Non regge la tregua in Ucraina. Il complice silenzio dell’occidente


di Eugenio Cipolla

Sui media occidentali negli ultimi giorni c’è un silenzio assordante circa quello che sta accadendo in est Ucraina. La versione ufficiale, quella del mainstream per intenderci, è che la tregua decisa a febbraio a Minsk sta reggendo, seppur con qualche sporadico episodio che vede sempre e solo i filorussi colpevoli di infrangere sistematicamente il cessate il fuoco. La realtà, al contrario, ci racconta tutta un’altra storia. Negli ultimi giorni i combattimenti si sono notevolmente intensificati e si è tornati a combattere su tutta la linea del fronte.
Da Luhansk a Donetsk, passando per Mariupol e Shirokino, nei pressi del Mar d’Azov, gli scontri tra l’esercito regolare e i miliziani filorussi proseguono senza sosta da una settimana abbondante. Solo nelle ultime 24 ore Kiev ha denunciato di aver perso cinque soldati, mentre i separatisti accusano l’esercito ucraino di aver infranto il cessate il fuoco almeno 55 volte, sparando colpi di mortaio e di artiglieria pesante sulle proprie postazioni.
Anche l’altro ieri a Donetsk è stata una notte di “passione”, con pesanti bombardamenti da parte dell’esercito regolare sui quartieri residenziali di Kievski e Kubyshev, che hanno causato diversi danno ad alcuni edifici, compresa una scuola. I filorussi hanno risposto con colpi di mortaio su Adiivka e Pesk, mostrandosi per nulla intimoriti dall’offensiva di Kiev. L’Osce, nel frattempo, continua a fare il proprio lavoro con fatica e imparzialità. Nelle scorse settimane gli osservatori della missione di monitoraggio non hanno solo avuto difficoltà ad accedere ad alcune zone controllate dai filorussi, ma si sono visti rimproverare dal governo ucraino per aver semplicemente reso noto che alcuni bombardamenti sulla linea del fronte erano stati compiuti dall’esercito regolare.

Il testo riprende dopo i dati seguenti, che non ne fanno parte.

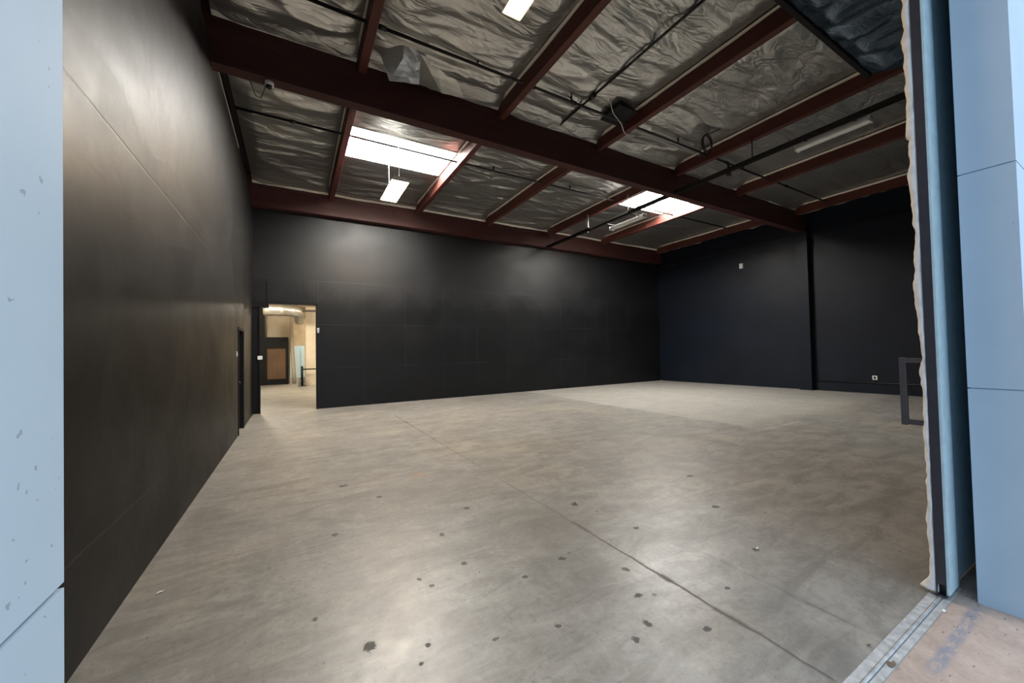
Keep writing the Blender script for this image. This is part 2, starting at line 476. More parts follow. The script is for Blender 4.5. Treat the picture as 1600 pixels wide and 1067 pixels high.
def tube(bm, pts, r, n=10, caps=True, rfun=None):
    pts = [Vector(p) for p in pts]
    rings = []
    prev = None
    for i, p in enumerate(pts):
        d = (pts[min(i + 1, len(pts) - 1)] - pts[max(i - 1, 0)]).normalized()
        if prev is None:
            a = Vector((0, 0, 1)) if abs(d.z) < 0.9 else Vector((1, 0, 0))
            s = d.cross(a).normalized()
        else:
            s = (prev - d * prev.dot(d)).normalized()
        prev = s
        t = d.cross(s)
        rr = rfun(i) if rfun else r
        rings.append([bm.verts.new(p + s * math.cos(k * 2 * math.pi / n) * rr + t * math.sin(k * 2 * math.pi / n) * rr) for k in range(n)])
    for a, b in zip(rings, rings[1:]):
        for k in range(n):
            bm.faces.new((a[k], a[(k + 1) % n], b[(k + 1) % n], b[k]))
    if caps:
        bm.faces.new(list(reversed(rings[0]))); bm.faces.new(rings[-1])
    return bm

def TB(pts, r, n=10, **k):
    return tube(bmesh.new(), pts, r, n, **k)

def lathe(bm, prof, c, n=20, axis=2):
    rings = []
    for (r, h) in prof:
        ring = []
        for k in range(n):
            a = k * 2 * math.pi / n
            p = [r * math.cos(a), r * math.sin(a), h]
            if axis == 0: p = [h, p[0], p[1]]
            if axis == 1: p = [p[0], h, p[1]]
            ring.append(bm.verts.new((c[0] + p[0], c[1] + p[1], c[2] + p[2])))
        rings.append(ring)
    for a, b in zip(rings, rings[1:]):
        for k in range(n):
            bm.faces.new((a[k], a[(k + 1) % n], b[(k + 1) % n], b[k]))
    bm.faces.new(list(reversed(rings[0]))); bm.faces.new(rings[-1])
    return bm

def arc(pts, rad=0.06, n=6):
    """round the corners of a polyline"""
    pts = [Vector(p) for p in pts]
    out = [pts[0]]
    for a, b, c in zip(pts, pts[1:], pts[2:]):
        d1 = (a - b); d2 = (c - b)
        r = min(rad, d1.length * 0.45, d2.length * 0.45)
        p0 = b + d1.normalized() * r; p1 = b + d2.normalized() * r
        for k in range(n + 1):
            t = k / n
            out.append(p0 * (1 - t) ** 2 + b * 2 * t * (1 - t) + p1 * t * t)
    out.append(pts[-1])
    return out

def tag(o, label, cat, group=None):
    o['label'] = label; o['category'] = cat
    if group: o['group'] = group
    return o

def thing(name, label, cat, loc, group=None):
    o = bpy.data.objects.new(name, None)
    C.objects.link(o); o.location = loc; o.empty_display_size = 0.2
    return tag(o, label, cat, group)

def struct(name, bm, mat, parent=None, **k):
    o = link(name, bm, mat, parent, **k)
    if parent is None: o['kind'] = 'structure'
    return o

# ------------------------------------------------------------------ dimensions (metres)
XL, YB = -0.972, 12.42          # left wall face, back wall face
YF0, YF1 = 0.415, 0.636         # outer and inner face of the front wall
OX0, OX1, OZ = -0.25, 3.58, 4.35  # big door opening
ZROOF = 6.52
def xr(y): return 15.42 + (12.42 - y) * 0.062   # right wall runs slightly out of square
XF = xr(YF1)

# ------------------------------------------------------------------ floor and ground
bm = bmesh.new()
box(bm, -2.2, 17.2, 0.72, 12.6, -0.15, 0.0)
struct('floor', bm, M['floor'])
bm = bmesh.new()
box(bm, -2.6, 5.2, 12.6, 34, -0.15, 0.0)
struct('floor_back_room', bm, M['floor'])
bm = bmesh.new()
box(bm, -30, 30, -40, 0.72, -0.15, 0.0)
struct('ground_apron', bm, M['apron'])

# ------------------------------------------------------------------ front wall: pale blue tilt-up concrete with reveal joints
def wall_block(bm, x0, x1, y0, y1, z0, z1, joints, lean=0.0, g=0.007, d=0.010, side=0):
    """stack of concrete panels separated by narrow recessed joints"""
    zs = [z0]
    for j in joints:
        zs += [j - g / 2, j + g / 2]
    zs.append(z1)
    for i in range(0, len(zs) - 1):
        a, b = zs[i], zs[i + 1]
        q = d if i % 2 else 0.0
        vs = box(bm, x0 + q, x1 - q, y0 + q, y1 - q, a, b, 0)
        if lean:
            for v in vs:
                if v.co.y > (y0 + y1) / 2:
                    v.co.y += (1.58 - v.co.z) * lean
bm = bmesh.new()
wall_block(bm, -8, OX0, YF0, 0.690, 0.0, OZ, (1.30, 2.61, 3.92), 0.022)
struct('wall_front_left', bm, M['blue'])
bm = bmesh.new()
wall_block(bm, OX1, XF + 0.4, YF0, YF1, 0.0, OZ, (1.297, 2.61, 3.92))
struct('wall_front_right', bm, M['blue'])
struct('wall_front_header', BX(-8, XF + 0.4, YF0, YF1, OZ, 7.6), M['blue'])

# ------------------------------------------------------------------ left wall with a doorway
DY0, DY1, DZ = 9.30, 10.18, 2.13
bm = bmesh.new()
T = 0.16
box(bm, XL - T, XL, 0.60, DY0, 0, 5.86)
box(bm, XL - T, XL, DY1, YB, 0, 5.86)
box(bm, XL - T, XL, DY0, DY1, DZ, 5.86)
box(bm, XL - T, XL - 0.10, 0.60, YB, 5.86, ZROOF)
struct('wall_left', bm, M['wl'])
d1 = struct('doorway_dark_fill', BX(XL - T - 0.02, XL - T + 0.03, DY0, DY1, 0.01, DZ), M['black'])  # black leaf and knob added in place of the dark room beyond
link('door_frame', (lambda b: (box(b, XL - 0.10, XL + 0.012, DY0 - 0.03, DY0 + 0.02, 0, DZ + 0.03), box(b, XL - 0.10, XL + 0.012, DY1 - 0.02, DY1 + 0.03, 0, DZ + 0.03),
     box(b, XL - 0.10, XL + 0.012, DY0, DY1, DZ - 0.02, DZ + 0.03), b)[-1])(bmesh.new()), M['black'], d1)
link('door_knob', lathe(bmesh.new(), [(0.012, 0), (0.012, 0.05), (0.028, 0.055), (0.03, 0.075), (0.02, 0.09)], (XL - T + 0.03, DY1 - 0.1, 1.0), 14, 0), M['strut'], d1, True)

# ------------------------------------------------------------------ back wall with the opening to the lit room
BX0, BX1, BZ = -1.05, 0.60, 3.05
bm = bmesh.new()
box(bm, -1.3, BX0, YB, YB + 0.16, 0, ZROOF)
box(bm, BX1, XF + 0.4, YB, YB + 0.16, 0, ZROOF)
box(bm, BX0, BX1, YB, YB + 0.16, BZ, ZROOF)
struct('wall_back', bm, M['wb'])
struct('trim_1', BX(-0.665, -0.635, YB - 0.012, YB, BZ, 3.62), M['black'])
bm = bmesh.new()
box(bm, BX1 - 0.05, BX1, YB - 0.02, YB + 0.18, 0, BZ)
box(bm, BX0, BX1, YB - 0.02, YB + 0.18, BZ - 0.03, BZ + 0.02)
struct('trim_2', bm, M['black'])

# ------------------------------------------------------------------ right wall
def right_wall():
    bm = bmesh.new()
    def slab(off, y0, y1, z0, z1, th=0.3):
        vs = box(bm, 0, th, y0, y1, z0, z1)
        for v in vs: v.co.x += xr(v.co.y) + off
    slab(0.00, YF1, YB + 0.1, 0.0, 4.93)
    slab(0.035, YF1, YB + 0.1, 4.93, 5.50)
    slab(0.08, YF1, YB + 0.1, 5.50, ZROOF)
    return bm
struct('wall_right', right_wall(), M['wr'])
bm = bmesh.new()
vs = box(bm, -0.24, 0.0, 6.27, 6.64, 0, 5.60)
for v in vs: v.co.x += xr(6.4)
struct('trim_3', bm, M['wr'])                    # pilaster under the beam end
bm = bmesh.new()
vs = box(bm, -0.05, 0.05, YF1, YB, 5.46, 5.52)
for v in vs: v.co.x += xr(v.co.y)
struct('trim_4', bm, M['wr'])                    # narrow ledge
bm = bmesh.new()
vs = box(bm, -0.025, 0.0, YF1, YB, 0.0, 0.29)
for v in vs: v.co.x += xr(v.co.y)
struct('baseboard_right', bm, M['wr'])

# ------------------------------------------------------------------ roof deck, with holes for the skylights
PX = [(0.905, 1.030), (3.475, 3.600), (5.995, 6.125), (8.715, 8.850), (11.545, 11.680), (15.10, 15.24)]   # purlins
SK = [(1.030, 3.475, 8.50, 9.90), (8.850, 11.545, 7.72, 9.10)]
BY0, BY1 = 6.40, 6.60
bm = bmesh.new()
def deck(x0, x1, y0, y1): box(bm, x0, x1, y0, y1, ZROOF, ZROOF + 0.06)
deck(-1.2, 1.03, YF1, 12.5); deck(3.475, 8.85, YF1, 12.5); deck(11.545, XF + 0.4, YF1, 12.5)
for (x0, x1, y0, y1) in SK:
    deck(x0, x1, YF1, y0); deck(x0, x1, y1, 12.5)
struct('ceiling', bm, M['deck'])
for i, (x0, x1, y0, y1) in enumerate(SK):
    w = struct('window_%d' % (i + 1), lit_panel(x0 - 0.05, x1 + 0.05, y0 - 0.05, y1 + 0.05, ZROOF + 0.19, ZROOF + 0.22), [M['white'], M['glow']])
    bm = bmesh.new()
    for (a, b, c, d) in ((x0 + 0.002, x0 + 0.03, y0 + 0.004, y1 - 0.004), (x1 - 0.03, x1 - 0.002, y0 + 0.004, y1 - 0.004), (x0 + 0.002, x1 - 0.002, y0 + 0.002, y0 + 0.03), (x0 + 0.002, x1 - 0.002, y1 - 0.03, y1 - 0.002)):
        box(bm, a, b, c, d, ZROOF - 0.12, ZROOF + 0.19)
    link('window_frame', bm, M['foil_edge'], w)
    w['label'] = ['glowing roof skylight above the hanging lamp', 'glowing roof skylight above the far strip light'][i]

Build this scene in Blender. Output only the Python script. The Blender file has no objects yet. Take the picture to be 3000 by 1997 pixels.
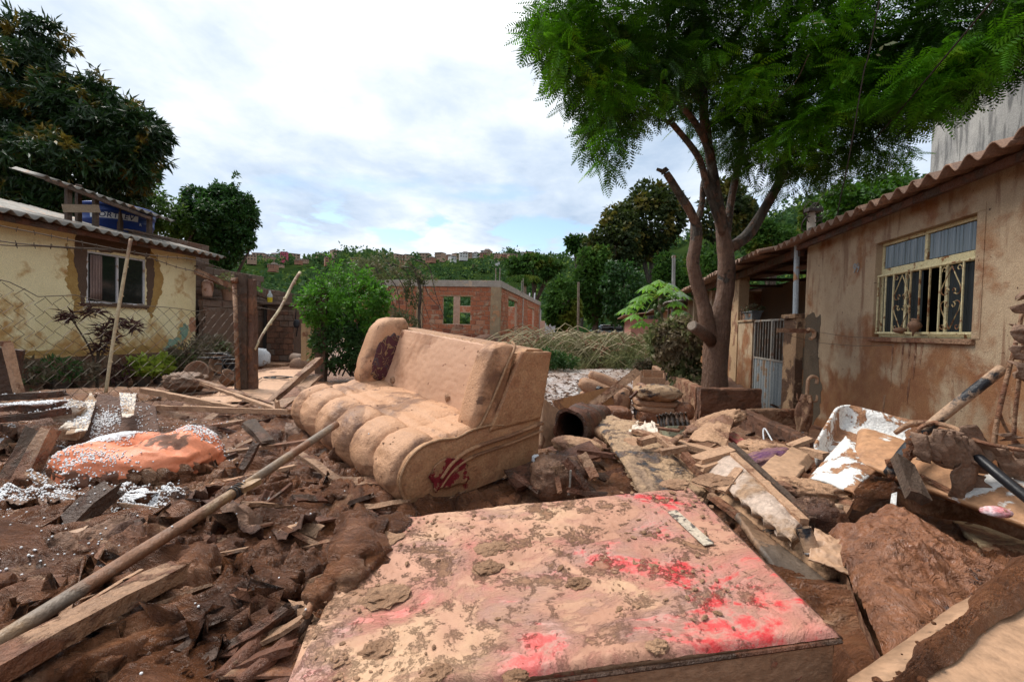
import bpy, math, random
import numpy as np
from mathutils import Matrix, Vector

# ------------------------------------------------------------------ camera, sky, sun, exposure
SC = bpy.context.scene
COL = SC.collection
F = 1333.0                      # 16 mm lens on a 36 mm frame, in pixels of a 3000 px wide picture
PITCH = math.radians(-1.5)
ROLL = math.radians(1.5)
CAM = np.array([0.0, 0.0, 1.8])
cam_d = bpy.data.cameras.new('camera')
cam = bpy.data.objects.new('camera', cam_d)
COL.objects.link(cam)
cam_d.sensor_width = 36
cam_d.lens = 36 * F / 3000
cam_d.clip_start = 0.05
cam_d.clip_end = 5000
RM = Matrix.Rotation(math.pi / 2 + PITCH, 4, 'X') @ Matrix.Rotation(ROLL, 4, 'Z')
cam.matrix_world = Matrix.Translation(Vector(CAM)) @ RM
SC.camera = cam
SC.view_settings.view_transform = 'Standard'
SC.view_settings.look = 'None'
SC.view_settings.gamma = 1
SC.view_settings.use_curve_mapping = False
SC.view_settings.exposure = 0.96
SUN_EL, SUN_AZ = math.radians(56), math.radians(-62)      # azimuth from +Y towards +X
sun_d = bpy.data.lights.new('sun', 'SUN')
sun_d.energy = 2.4
sun_d.angle = math.radians(28)
sun_d.color = (1, .95, .88)
sun = bpy.data.objects.new('sun', sun_d)
COL.objects.link(sun)
sdir = Vector((math.sin(SUN_AZ) * math.cos(SUN_EL), math.cos(SUN_AZ) * math.cos(SUN_EL), math.sin(SUN_EL)))
sun.rotation_euler = sdir.to_track_quat('Z', 'Y').to_euler()
world = bpy.data.worlds.new('World')
SC.world = world
world.use_nodes = True
SC.cycles.max_bounces = 6
SC.cycles.diffuse_bounces = 3
SC.cycles.glossy_bounces = 2
SC.cycles.transmission_bounces = 4
SC.cycles.transparent_max_bounces = 6

class NT:
    """small node-tree writer"""
    def __init__(s, tree):
        s.t = tree
        for n in list(tree.nodes):
            tree.nodes.remove(n)
    def n(s, typ, **kw):
        x = s.t.nodes.new(typ)
        for k, v in kw.items():
            setattr(x, k, v)
        return x
    def put(s, sock, v):
        if v is None:
            return
        if hasattr(v, 'is_output') or isinstance(v, bpy.types.NodeSocket):
            s.t.links.new(v, sock)
        else:
            if isinstance(v, (tuple, list)) and len(v) == 3 and sock.type == 'RGBA':
                v = (*v, 1)
            sock.default_value = v
    def math(s, op, a, b=None, c=None, clamp=False):
        x = s.n('ShaderNodeMath', operation=op, use_clamp=clamp)
        s.put(x.inputs[0], a); s.put(x.inputs[1], b)
        if c is not None: s.put(x.inputs[2], c)
        return x.outputs[0]
    def noise(s, vec, scale, detail=4, rough=.55, dist=0.0):
        x = s.n('ShaderNodeTexNoise')
        s.put(x.inputs['Vector'], vec)
        x.inputs['Scale'].default_value = scale; x.inputs['Detail'].default_value = detail
        x.inputs['Roughness'].default_value = rough; x.inputs['Distortion'].default_value = dist
        return x.outputs['Fac']
    def voro(s, vec, scale, feature='F1', out='Distance'):
        x = s.n('ShaderNodeTexVoronoi', feature=feature)
        s.put(x.inputs['Vector'], vec); x.inputs['Scale'].default_value = scale
        return x.outputs[out]
    def rng(s, v, a, b, c=0.0, d=1.0, smooth=False):
        x = s.n('ShaderNodeMapRange', clamp=True)
        if smooth: x.interpolation_type = 'SMOOTHSTEP'
        s.put(x.inputs[0], v)
        for i, q in enumerate((a, b, c, d)): x.inputs[i + 1].default_value = q
        return x.outputs[0]
    def mix(s, f, a, b, blend='MIX'):
        x = s.n('ShaderNodeMix', data_type='RGBA', blend_type=blend)
        s.put(x.inputs['Factor'], f); s.put(x.inputs['A'], a); s.put(x.inputs['B'], b)
        return next(o for o in x.outputs if o.type == 'RGBA')
    def ramp(s, f, stops):
        x = s.n('ShaderNodeValToRGB')
        s.put(x.inputs[0], f)
        e = x.color_ramp.elements
        while len(e) < len(stops): e.new(.5)
        for i, (p, c) in enumerate(stops):
            e[i].position = p; e[i].color = (*c, 1)
        return x.outputs[0]
    def scalev(s, vec, sc, loc=(0, 0, 0), rot=(0, 0, 0)):
        x = s.n('ShaderNodeMapping')
        s.put(x.inputs[0], vec); x.inputs['Scale'].default_value = sc; x.inputs['Location'].default_value = loc
        x.inputs['Rotation'].default_value = rot
        return x.outputs[0]
    def sep(s, vec):
        x = s.n('ShaderNodeSeparateXYZ'); s.put(x.inputs[0], vec); return x.outputs
    def comb(s, a, b, c):
        x = s.n('ShaderNodeCombineXYZ')
        for i, v in enumerate((a, b, c)): s.put(x.inputs[i], v)
        return x.outputs[0]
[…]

Ieri a Minsk si è riunito il gruppo di contatto sulla crisi ucraina. Il confronto, molto serrato e a porte chiuse, si è concluso dopo diverse ore di intensi colloqui. «Si sono compiuti notevoli progressi nel processo di riconciliazione», ha fatto sapere l’inviato russo. Mentre per Heidi Tagliavini, rappresentate dell’Osce al tavolo di confronto, «l’incontro è stato molto costruttivo. Abbiamo gettato le basi per una soluzione dei problemi». Della stessa idea sono anche i filorussi, con il premier dell’autoproclamata Repubblica di Donetsk, Denis Pushilin, che ha parlato di «una nuova fase», auspicando che «il dialogo tra l’Ucraina, Donetsk e Luhansk continui ancora a lungo».
Le divergenze tra Russia e Ucraina, però, sembrano essere ormai incolmabili. Stamattina c’è stato un altro duello a distanza tra Petro Poroshenko e il capo della diplomazia russa, Serghei Lavrov. «L’Ucraina – ha detto il presidente ucraino durante un colloquio con il nostro ministro degli Esteri, Paolo Gentiloni – non consentirà alcuna modifica agli accordi di Minsk», aggiungendo che «le sanzioni alla Russia dovranno essere rimosse solo quando saranno interamente rispettati i tredici punti dell’accordo di Minsk». La risposta di Lavrov non si è fatta attendere. Il ministro degli Estero russo, che già l’altro giorno aveva parlato di una volontà da parte dell’Ue di far sì che Kiev non rispetti gli accordi di Minsk, ha detto che sarebbe «un colossale e tragico errore da parte di Kiev tentare di riaccendere il conflitto in Donbass».
La situazione, insomma, non è delle più rosee e nelle ore che precedono il 9 maggio, giorno del 70esimo anniversario della vittoria sovietica sul nazismo, potrebbe esserci una nuova e violenta escalation del conflitto. Il tutto mentre l’Occidente continua a tacere, complice e forse consapevole del suo fallimento in una crisi che sembra non finire mai.